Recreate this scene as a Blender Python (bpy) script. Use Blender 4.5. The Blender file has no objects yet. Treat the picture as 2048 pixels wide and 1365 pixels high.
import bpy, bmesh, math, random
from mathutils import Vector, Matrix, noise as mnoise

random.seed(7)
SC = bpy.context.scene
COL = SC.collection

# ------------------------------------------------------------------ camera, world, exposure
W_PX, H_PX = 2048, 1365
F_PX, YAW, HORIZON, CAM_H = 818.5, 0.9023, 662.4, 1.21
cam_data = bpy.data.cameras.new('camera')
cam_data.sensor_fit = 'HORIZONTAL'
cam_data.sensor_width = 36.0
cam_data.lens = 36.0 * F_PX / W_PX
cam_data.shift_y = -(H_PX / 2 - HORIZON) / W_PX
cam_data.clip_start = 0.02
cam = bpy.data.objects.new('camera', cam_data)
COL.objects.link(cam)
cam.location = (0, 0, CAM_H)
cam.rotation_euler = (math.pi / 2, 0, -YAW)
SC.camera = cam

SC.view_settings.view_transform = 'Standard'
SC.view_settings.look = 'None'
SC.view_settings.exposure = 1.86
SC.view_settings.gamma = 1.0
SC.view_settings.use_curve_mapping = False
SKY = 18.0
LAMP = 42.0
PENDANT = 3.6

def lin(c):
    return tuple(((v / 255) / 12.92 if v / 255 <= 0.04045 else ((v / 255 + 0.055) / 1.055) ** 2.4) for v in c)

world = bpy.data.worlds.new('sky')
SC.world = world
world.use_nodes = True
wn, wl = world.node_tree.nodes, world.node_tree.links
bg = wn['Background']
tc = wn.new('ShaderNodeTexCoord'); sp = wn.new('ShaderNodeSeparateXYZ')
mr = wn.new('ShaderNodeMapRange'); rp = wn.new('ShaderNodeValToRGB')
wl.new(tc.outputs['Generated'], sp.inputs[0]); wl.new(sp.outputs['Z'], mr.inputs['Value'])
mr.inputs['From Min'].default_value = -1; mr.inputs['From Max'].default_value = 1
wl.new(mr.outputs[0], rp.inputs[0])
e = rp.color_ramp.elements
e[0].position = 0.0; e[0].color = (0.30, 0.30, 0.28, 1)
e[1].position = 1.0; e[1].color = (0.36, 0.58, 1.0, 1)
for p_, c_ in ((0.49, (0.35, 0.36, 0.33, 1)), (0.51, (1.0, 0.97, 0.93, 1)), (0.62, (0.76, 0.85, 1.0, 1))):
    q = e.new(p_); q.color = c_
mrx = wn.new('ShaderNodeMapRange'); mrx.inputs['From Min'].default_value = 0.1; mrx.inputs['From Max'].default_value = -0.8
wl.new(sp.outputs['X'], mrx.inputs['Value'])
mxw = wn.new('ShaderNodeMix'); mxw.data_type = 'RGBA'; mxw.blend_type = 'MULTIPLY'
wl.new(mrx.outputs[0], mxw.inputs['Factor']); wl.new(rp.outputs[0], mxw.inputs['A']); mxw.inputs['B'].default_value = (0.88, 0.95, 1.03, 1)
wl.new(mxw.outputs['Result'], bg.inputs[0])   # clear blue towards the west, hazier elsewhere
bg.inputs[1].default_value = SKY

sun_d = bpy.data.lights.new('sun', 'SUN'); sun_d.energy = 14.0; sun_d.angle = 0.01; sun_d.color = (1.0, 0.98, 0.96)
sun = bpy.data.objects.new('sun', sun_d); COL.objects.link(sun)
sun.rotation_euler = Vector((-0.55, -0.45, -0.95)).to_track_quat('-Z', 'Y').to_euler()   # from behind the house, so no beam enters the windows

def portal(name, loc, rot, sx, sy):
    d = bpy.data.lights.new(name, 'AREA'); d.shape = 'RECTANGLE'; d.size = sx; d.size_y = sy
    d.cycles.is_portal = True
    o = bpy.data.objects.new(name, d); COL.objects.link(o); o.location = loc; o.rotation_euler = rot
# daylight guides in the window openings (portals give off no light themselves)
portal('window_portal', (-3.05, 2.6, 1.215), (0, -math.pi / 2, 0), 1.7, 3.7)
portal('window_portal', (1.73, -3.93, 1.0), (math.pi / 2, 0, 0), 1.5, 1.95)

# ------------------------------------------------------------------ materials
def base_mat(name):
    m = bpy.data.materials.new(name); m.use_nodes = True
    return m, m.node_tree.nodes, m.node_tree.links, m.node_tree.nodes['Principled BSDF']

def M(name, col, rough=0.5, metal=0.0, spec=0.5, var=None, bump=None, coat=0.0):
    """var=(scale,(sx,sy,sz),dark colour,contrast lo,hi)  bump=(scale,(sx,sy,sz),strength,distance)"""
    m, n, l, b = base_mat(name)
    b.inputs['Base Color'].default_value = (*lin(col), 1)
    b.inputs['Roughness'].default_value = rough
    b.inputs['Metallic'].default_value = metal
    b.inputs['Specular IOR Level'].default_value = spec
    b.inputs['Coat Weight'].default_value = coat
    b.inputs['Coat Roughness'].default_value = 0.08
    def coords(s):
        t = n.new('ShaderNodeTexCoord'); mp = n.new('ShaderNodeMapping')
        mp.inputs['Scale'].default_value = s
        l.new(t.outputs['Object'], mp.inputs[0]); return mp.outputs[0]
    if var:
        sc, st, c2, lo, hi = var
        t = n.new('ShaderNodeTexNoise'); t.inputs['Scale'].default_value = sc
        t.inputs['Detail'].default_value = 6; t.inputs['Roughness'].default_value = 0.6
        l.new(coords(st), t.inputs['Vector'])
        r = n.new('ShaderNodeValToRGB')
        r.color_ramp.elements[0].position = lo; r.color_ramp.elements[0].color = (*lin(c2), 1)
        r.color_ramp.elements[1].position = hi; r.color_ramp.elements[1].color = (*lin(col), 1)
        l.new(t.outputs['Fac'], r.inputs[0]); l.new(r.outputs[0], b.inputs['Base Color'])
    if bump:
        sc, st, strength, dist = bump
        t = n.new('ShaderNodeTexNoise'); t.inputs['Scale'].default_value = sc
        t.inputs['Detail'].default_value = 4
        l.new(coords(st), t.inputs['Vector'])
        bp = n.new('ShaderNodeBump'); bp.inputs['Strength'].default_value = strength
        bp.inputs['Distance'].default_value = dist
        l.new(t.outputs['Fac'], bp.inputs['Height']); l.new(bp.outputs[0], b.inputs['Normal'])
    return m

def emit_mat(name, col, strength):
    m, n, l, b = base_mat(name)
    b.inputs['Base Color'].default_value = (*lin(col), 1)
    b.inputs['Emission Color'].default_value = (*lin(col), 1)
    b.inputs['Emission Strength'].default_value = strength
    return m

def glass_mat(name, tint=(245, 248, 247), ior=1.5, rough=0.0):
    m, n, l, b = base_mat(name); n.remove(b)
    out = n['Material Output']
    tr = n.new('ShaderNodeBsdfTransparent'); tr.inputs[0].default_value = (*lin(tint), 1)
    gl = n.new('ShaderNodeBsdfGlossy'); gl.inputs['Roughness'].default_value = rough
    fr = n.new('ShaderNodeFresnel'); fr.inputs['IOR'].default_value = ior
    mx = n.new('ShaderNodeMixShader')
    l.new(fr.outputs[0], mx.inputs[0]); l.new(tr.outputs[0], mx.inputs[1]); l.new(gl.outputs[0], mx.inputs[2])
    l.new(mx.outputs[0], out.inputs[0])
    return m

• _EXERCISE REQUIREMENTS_
Print from the first line through the line that contains "return tuple(((v /", please, including both, and leave out every line outside that stretch.

• _SOLUTION FOR THIS EXERCISE_
Recreate this scene as a Blender Python (bpy) script. Use Blender 4.5. The Blender file has no objects yet. Treat the picture as 2048 pixels wide and 1365 pixels high.
import bpy, bmesh, math, random
from mathutils import Vector, Matrix, noise as mnoise

random.seed(7)
SC = bpy.context.scene
COL = SC.collection

# ------------------------------------------------------------------ camera, world, exposure
W_PX, H_PX = 2048, 1365
F_PX, YAW, HORIZON, CAM_H = 818.5, 0.9023, 662.4, 1.21
cam_data = bpy.data.cameras.new('camera')
cam_data.sensor_fit = 'HORIZONTAL'
cam_data.sensor_width = 36.0
cam_data.lens = 36.0 * F_PX / W_PX
cam_data.shift_y = -(H_PX / 2 - HORIZON) / W_PX
cam_data.clip_start = 0.02
cam = bpy.data.objects.new('camera', cam_data)
COL.objects.link(cam)
cam.location = (0, 0, CAM_H)
cam.rotation_euler = (math.pi / 2, 0, -YAW)
SC.camera = cam

SC.view_settings.view_transform = 'Standard'
SC.view_settings.look = 'None'
SC.view_settings.exposure = 1.86
SC.view_settings.gamma = 1.0
SC.view_settings.use_curve_mapping = False
SKY = 18.0
LAMP = 42.0
PENDANT = 3.6

def lin(c):
    return tuple(((v / 255) / 12.92 if v / 255 <= 0.04045 else ((v / 255 + 0.055) / 1.055) ** 2.4) for v in c)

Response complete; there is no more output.